Black actress Cynthia Erivo took on the role instead, but the mere suggestion that a white person should portray a former slave righteously sparked intense social media scrutiny. “So... wait... was the exec expecting Julia Roberts to go full-on Blackface like Birth of a Nation OR just completely ignore the source material like Emma Stone in Aloha? I HAVE QUESTIONS!!! 🤯,” CNN host W. Kamau Bell tweeted last Tuesday.
As mind-boggling as the Roberts suggestion may be, it’s hardly original. White actors have been playing black legends and lending themselves to racist depictions of people of color for decades.
Below we list five times white actors have been tossed in the mix to portray black icons since the early ‘90s.
1. Julia Roberts tops the list by no fault of her own. Well, let’s hope.
Howard said of Harriet, a film 26 years in the making, that he had wanted to turn Tubman’s life into an action-adventure movie since studying her work in college. “The climate in Hollywood, however, was very different back then,” he said of the 1990s. “I was told how one studio head said in a meeting, ‘This script is fantastic. Let's get Julia Roberts to play Harriet Tubman.’” “When someone pointed out that Roberts couldn’t be Harriet, the executive responded, ‘It was so long ago. No one is going to know the difference,’" Howard added.
2. Remember when actor Angelina Jolie played an Afro-Cuban journalist?
That’s right: The 2007 film A Mighty Heart earns Jolie a spot on the list for her portrayal of Mariane Pearl, a journalist who was 6 months pregnant when her husband, Wall Street Journal bureau chief Daniel Pearl, was killed after he was abducted in Pakistan.
3. Egyptian deities were whitewashed just three years ago.

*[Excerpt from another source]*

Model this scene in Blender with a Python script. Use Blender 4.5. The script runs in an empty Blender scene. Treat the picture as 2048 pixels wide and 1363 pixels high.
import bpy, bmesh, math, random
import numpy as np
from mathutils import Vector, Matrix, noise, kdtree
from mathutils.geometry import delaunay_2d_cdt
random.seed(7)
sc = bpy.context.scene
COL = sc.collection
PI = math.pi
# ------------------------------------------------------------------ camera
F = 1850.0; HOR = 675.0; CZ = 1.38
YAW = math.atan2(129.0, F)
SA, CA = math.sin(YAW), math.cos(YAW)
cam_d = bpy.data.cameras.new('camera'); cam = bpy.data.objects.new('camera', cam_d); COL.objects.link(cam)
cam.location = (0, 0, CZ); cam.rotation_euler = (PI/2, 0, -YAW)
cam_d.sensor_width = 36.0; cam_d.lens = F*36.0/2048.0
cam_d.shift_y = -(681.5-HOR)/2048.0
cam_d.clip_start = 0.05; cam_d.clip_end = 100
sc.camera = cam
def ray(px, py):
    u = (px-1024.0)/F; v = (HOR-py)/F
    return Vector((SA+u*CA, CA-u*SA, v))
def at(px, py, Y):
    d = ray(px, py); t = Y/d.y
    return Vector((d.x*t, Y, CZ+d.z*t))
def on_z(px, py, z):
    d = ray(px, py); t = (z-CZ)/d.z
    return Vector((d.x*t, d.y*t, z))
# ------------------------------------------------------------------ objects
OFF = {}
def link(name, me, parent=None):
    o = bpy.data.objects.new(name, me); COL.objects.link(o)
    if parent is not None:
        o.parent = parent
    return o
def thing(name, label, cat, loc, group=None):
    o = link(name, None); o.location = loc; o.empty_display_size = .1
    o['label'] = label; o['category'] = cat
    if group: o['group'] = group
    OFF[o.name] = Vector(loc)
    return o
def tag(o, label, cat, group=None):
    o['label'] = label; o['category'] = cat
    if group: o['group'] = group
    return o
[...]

The 2016 film Gods of Egypt featured a nearly all-white cast in its portrayal of Egyptian deities. To be fair, the producers of multiple recent films based on biblical stories apparently thought nearly all-white was alright, from the 2004 drama The Passion of the Christ to the 2014 film Exodus: Gods and Kings. Gods of Egypt director Alex Proyas did at least offer an apology. “The process of casting a movie has many complicated variables, but it is clear that our casting choices should have been more diverse,” Proyas said. “I sincerely apologize to those who are offended by the decisions we made.”
4. Director Sofia Coppola edited out the black background of a biracial character in The Beguiled.
And when she did, Coppola offered more of a defense than an apology when she was met with criticism regarding the 2017 remake. The movie featured actor Kirsten Dunst in the role of Edwina, who in the Thomas Cullinan novel on which the movie is based is a wealthy biracial teen seduced by an injured Union soldier.
“A lot of slaves had left at that time,” Coppola told BuzzFeed News in an interview. She later added, “I feel like you can’t show everyone’s perspective in a story.”
5. Being the King of Pop apparently doesn’t protect you from thoughtless casting.
White British actor Joseph Fiennes was picked to play pop icon Michael Jackson in a “9/11 road trip comedy," The Guardian reported in January of 2016. That casting choice was made for the 2016 short-form British film Elizabeth, Michael and Marlon. It’s based on a road trip Jackson reportedly took with actress Elizabeth Taylor and actor Marlon Brando from New York City to Los Angeles after the terrorist attacks of Sept. 11, 2001.